Selon les manifestants, DSD aurait même sollicité l’intervention des Douaniers pour renforcer les restrictions. Une accusation réfutée par Mamady KABA, qui rappelle que leur travail se limite à traiter les dossiers en aval. « Ce sont les Douaniers qui libèrent les engins au port. Lorsque nous recevons les documents, on les introduit dans le système. Si ces documents sont bloqués, c’est à cause de DSD, pas de nous », précise-t-il.
Les démarcheurs estiment également subir les contrecoups des scandales financiers à la Douane, notamment le récent détournement présumé de 700 milliards GNF. « On nous traite comme si c’est nous qui avions détourné cet argent, alors que nous n’avons rien à voir avec cette affaire. »
Face à l’enlisement de la situation, les démarcheurs ont sollicité une médiation auprès des chefs de quartier et de secteur. Ces derniers ont confirmé que certains dossiers, bloqués depuis trois mois, continuent de poser problème.
Mamady KABA conclut avec un avertissement : « Si nos revendications ne sont pas satisfaites, nous resterons mobilisés jusqu’à ce que le président de la République soit informé. »

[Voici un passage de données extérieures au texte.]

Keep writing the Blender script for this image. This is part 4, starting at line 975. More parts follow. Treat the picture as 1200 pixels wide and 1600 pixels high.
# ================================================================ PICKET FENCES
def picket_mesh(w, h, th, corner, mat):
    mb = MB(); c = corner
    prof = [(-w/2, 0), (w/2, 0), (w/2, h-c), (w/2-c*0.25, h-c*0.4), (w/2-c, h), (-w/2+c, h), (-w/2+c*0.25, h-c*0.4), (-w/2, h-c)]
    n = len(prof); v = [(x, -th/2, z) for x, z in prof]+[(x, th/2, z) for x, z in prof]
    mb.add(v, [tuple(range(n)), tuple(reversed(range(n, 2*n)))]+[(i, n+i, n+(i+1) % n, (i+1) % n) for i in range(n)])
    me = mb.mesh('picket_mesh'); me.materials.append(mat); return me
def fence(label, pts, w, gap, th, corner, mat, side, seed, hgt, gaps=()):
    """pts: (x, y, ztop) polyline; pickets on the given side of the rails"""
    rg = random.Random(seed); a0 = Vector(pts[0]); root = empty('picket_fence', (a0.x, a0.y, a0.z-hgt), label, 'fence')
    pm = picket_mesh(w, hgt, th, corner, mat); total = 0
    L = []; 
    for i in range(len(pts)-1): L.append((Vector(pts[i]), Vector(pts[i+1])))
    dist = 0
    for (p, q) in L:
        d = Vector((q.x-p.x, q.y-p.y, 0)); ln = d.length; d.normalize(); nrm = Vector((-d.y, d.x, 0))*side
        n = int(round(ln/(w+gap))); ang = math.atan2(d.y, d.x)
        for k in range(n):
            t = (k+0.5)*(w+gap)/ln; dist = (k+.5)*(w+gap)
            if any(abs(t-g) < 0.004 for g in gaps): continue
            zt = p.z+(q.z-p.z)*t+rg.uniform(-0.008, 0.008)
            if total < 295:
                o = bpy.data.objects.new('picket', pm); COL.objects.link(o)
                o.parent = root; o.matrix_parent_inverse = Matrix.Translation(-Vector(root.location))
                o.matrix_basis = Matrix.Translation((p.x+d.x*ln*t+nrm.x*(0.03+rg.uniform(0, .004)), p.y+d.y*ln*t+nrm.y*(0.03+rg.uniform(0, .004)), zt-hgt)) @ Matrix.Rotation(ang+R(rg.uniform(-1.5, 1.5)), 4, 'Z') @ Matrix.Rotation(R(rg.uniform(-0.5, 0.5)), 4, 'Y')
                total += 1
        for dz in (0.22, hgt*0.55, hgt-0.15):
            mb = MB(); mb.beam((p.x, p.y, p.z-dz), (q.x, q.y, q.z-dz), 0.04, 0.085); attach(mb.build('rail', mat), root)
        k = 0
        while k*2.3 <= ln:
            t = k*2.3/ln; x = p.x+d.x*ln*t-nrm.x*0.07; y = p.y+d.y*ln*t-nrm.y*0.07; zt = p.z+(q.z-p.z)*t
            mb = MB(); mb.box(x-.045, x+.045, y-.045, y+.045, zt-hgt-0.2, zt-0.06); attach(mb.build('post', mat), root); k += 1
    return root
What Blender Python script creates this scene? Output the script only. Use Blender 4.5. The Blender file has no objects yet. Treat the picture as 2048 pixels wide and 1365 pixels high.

Pour l’heure, la direction de DSD n’a pas répondu à nos sollicitations, promettant des clarifications lors d’un entretien prévu demain. Mais pour les démarcheurs, cette réponse tardive ne suffira pas à calmer leur frustration face à une situation qu’ils jugent intenable.
Des sources anonymes nous apprenent que la situation que dénonce les démarcheurs a été à la base du démantèlement du réseau de corruption présumée de plus de 700 milliards de francs guinéens aux douanes. « Il y avait le dossier d’un travailleur de la présidence qui était bloqué. Ce dernier a remonté les informations à la présidence. C’est ainsi que les gendarmes ont fait une décente à la direction générale des douanes », confie notre source.